Given request — Without the pictures, extract every line from the start of the material to the line containing "the pasture', sz=s)", both ends included.

┄┄┄┄┄┄

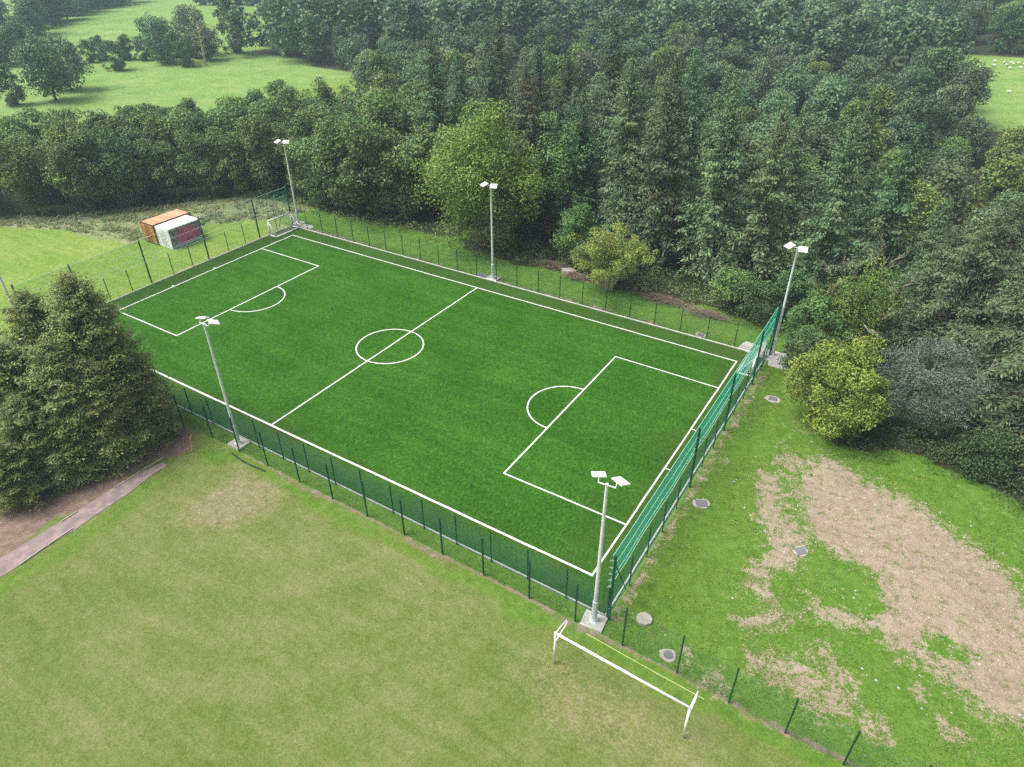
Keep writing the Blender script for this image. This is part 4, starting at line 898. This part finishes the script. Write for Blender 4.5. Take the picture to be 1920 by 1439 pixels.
row([(-226, 186), (-206, 190), (-196, 203), (-203, 212)], 'dark tree in the copse jutting into the top of the rising field', 'copse trees', [BR[3], BR[0]], .8, 1.1, 6, 7)
row([(-222, 192), (-204, 198)], 'dark tree in the copse jutting into the top of the rising field', 'copse trees', [BR[3], BR[0]], .8, 1.1, 6, 17)
row([(-270, 262), (-240, 268), (-205, 262), (-180, 262)], 'tree on the far side of the highest field', 'highest field trees', BR[:3], .9, 1.3, 10, 27)
# single notable trees in the middle distance
for x, y, s, sz, m_, lb in [(3.5, 168, 1.75, 1.35, BR[0], 'huge rounded olive-topped tree in front of the far wood'), (83, 118, .75, .7, BR[0], 'small bright yellow-green tree by the little field near the frame edge'),
                            (57, 152, 1.1, 1.0, BR[3], 'dark tree leaning into the sheep field'), (66, 128, .8, .7, BR[0], 'rounded grey tree below the sheep field'), (47, 84, .9, .8, BR[1], 'mid green tree just behind the spruces')]:
    put_tree('field_tree', m_, x, y, lb, 'tree', s, sz=sz)
# --- the far wood: nearest trees one by one, the rest as one mass
def zone(x, y):
    # conifer plantation strip in the middle of the far wood
    return sdf([(-62, 170), (-4, 178), (-18, 240), (-50, 345), (-150, 330), (-120, 230)], np.array([x]), np.array([y]))[0] > 0
NEARPOLY = [(-26, 68), (-5, 64), (3, 62), (40, 69), (75, 60), (110, 55), (130, 90), (100, 140), (72, 118), (62, 128), (64, 158), (57, 172), (50, 190), (20, 195), (-10, 172), (-62, 168), (-111, 150), (-111, 110), (-98, 113), (-88, 109), (-72, 106), (-57, 103), (-46, 93)]
cnt = 0; pts = scatter(NEARPOLY, 6.6, 21, avoid=[(3.5, 168, 10), (47, 84, 4), (66, 128, 5), (57, 152, 6)])
pts.sort(key=lambda p: (p[0] - CAM.x) ** 2 + (p[1] - CAM.y) ** 2)
mass = []
for x, y in pts:
    if not inview(x, y): continue
    if cnt < 150:
        s = rng0.uniform(.58, .92); cnt += 1
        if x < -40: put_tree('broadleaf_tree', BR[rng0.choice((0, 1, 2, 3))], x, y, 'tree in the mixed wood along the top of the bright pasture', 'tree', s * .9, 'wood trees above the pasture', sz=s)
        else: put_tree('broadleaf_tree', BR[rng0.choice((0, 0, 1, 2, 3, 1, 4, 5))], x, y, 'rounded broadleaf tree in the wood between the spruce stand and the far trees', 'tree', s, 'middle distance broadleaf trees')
    else: mass.append((x, y, 0))
BIG = [(-111, 150), (-62, 168), (-10, 174), (20, 196), (50, 192), (56, 213), (90, 208), (150, 220), (170, 420), (-90, 460), (-190, 330), (-235, 250), (-215, 215), (-190, 216), (-165, 190), (-130, 160)]
pts = scatter(BIG, 8.4, 22, avoid=[(3.5, 168, 10)]); pts.sort(key=lambda p: (p[0] - CAM.x) ** 2 + (p[1] - CAM.y) ** 2)
nb_ = ns_ = 0
for x, y in pts:
    if not inview(x, y, 10): continue
    cz = zone(x, y)
    if cz and ns_ < 90: ns_ += 1; s = rng0.uniform(.85, 1.1); put_tree('spruce_tree', SPF[rng0.randrange(2)], x, y, 'slim dark conifer in the far plantation strip', 'tree', s * 1.2, 'far plantation conifers', sz=s)
    elif not cz and nb_ < 140: nb_ += 1; s = rng0.uniform(.9, 1.3); put_tree('broadleaf_tree', BR[rng0.choice((0, 0, 1, 2, 3, 1, 4, 5))], x, y, 'large round crowned tree in the far wood beyond the spruces', 'tree', s, 'far wood trees', sz=s * .92)
    else: mass.append((x, y, 1 if cz else 0))
    if cz:   # conifers stand closer together
        mass.append((x + 3.5, y + 3, 1)); mass.append((x - 3, y + 3.5, 1))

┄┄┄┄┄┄

The result —
Keep writing the Blender script for this image. This is part 4, starting at line 898. This part finishes the script. Write for Blender 4.5. Take the picture to be 1920 by 1439 pixels.
row([(-226, 186), (-206, 190), (-196, 203), (-203, 212)], 'dark tree in the copse jutting into the top of the rising field', 'copse trees', [BR[3], BR[0]], .8, 1.1, 6, 7)
row([(-222, 192), (-204, 198)], 'dark tree in the copse jutting into the top of the rising field', 'copse trees', [BR[3], BR[0]], .8, 1.1, 6, 17)
row([(-270, 262), (-240, 268), (-205, 262), (-180, 262)], 'tree on the far side of the highest field', 'highest field trees', BR[:3], .9, 1.3, 10, 27)
# single notable trees in the middle distance
for x, y, s, sz, m_, lb in [(3.5, 168, 1.75, 1.35, BR[0], 'huge rounded olive-topped tree in front of the far wood'), (83, 118, .75, .7, BR[0], 'small bright yellow-green tree by the little field near the frame edge'),
                            (57, 152, 1.1, 1.0, BR[3], 'dark tree leaning into the sheep field'), (66, 128, .8, .7, BR[0], 'rounded grey tree below the sheep field'), (47, 84, .9, .8, BR[1], 'mid green tree just behind the spruces')]:
    put_tree('field_tree', m_, x, y, lb, 'tree', s, sz=sz)
# --- the far wood: nearest trees one by one, the rest as one mass
def zone(x, y):
    # conifer plantation strip in the middle of the far wood
    return sdf([(-62, 170), (-4, 178), (-18, 240), (-50, 345), (-150, 330), (-120, 230)], np.array([x]), np.array([y]))[0] > 0
NEARPOLY = [(-26, 68), (-5, 64), (3, 62), (40, 69), (75, 60), (110, 55), (130, 90), (100, 140), (72, 118), (62, 128), (64, 158), (57, 172), (50, 190), (20, 195), (-10, 172), (-62, 168), (-111, 150), (-111, 110), (-98, 113), (-88, 109), (-72, 106), (-57, 103), (-46, 93)]
cnt = 0; pts = scatter(NEARPOLY, 6.6, 21, avoid=[(3.5, 168, 10), (47, 84, 4), (66, 128, 5), (57, 152, 6)])
pts.sort(key=lambda p: (p[0] - CAM.x) ** 2 + (p[1] - CAM.y) ** 2)
mass = []
for x, y in pts:
    if not inview(x, y): continue
    if cnt < 150:
        s = rng0.uniform(.58, .92); cnt += 1
        if x < -40: put_tree('broadleaf_tree', BR[rng0.choice((0, 1, 2, 3))], x, y, 'tree in the mixed wood along the top of the bright pasture', 'tree', s * .9, 'wood trees above the pasture', sz=s)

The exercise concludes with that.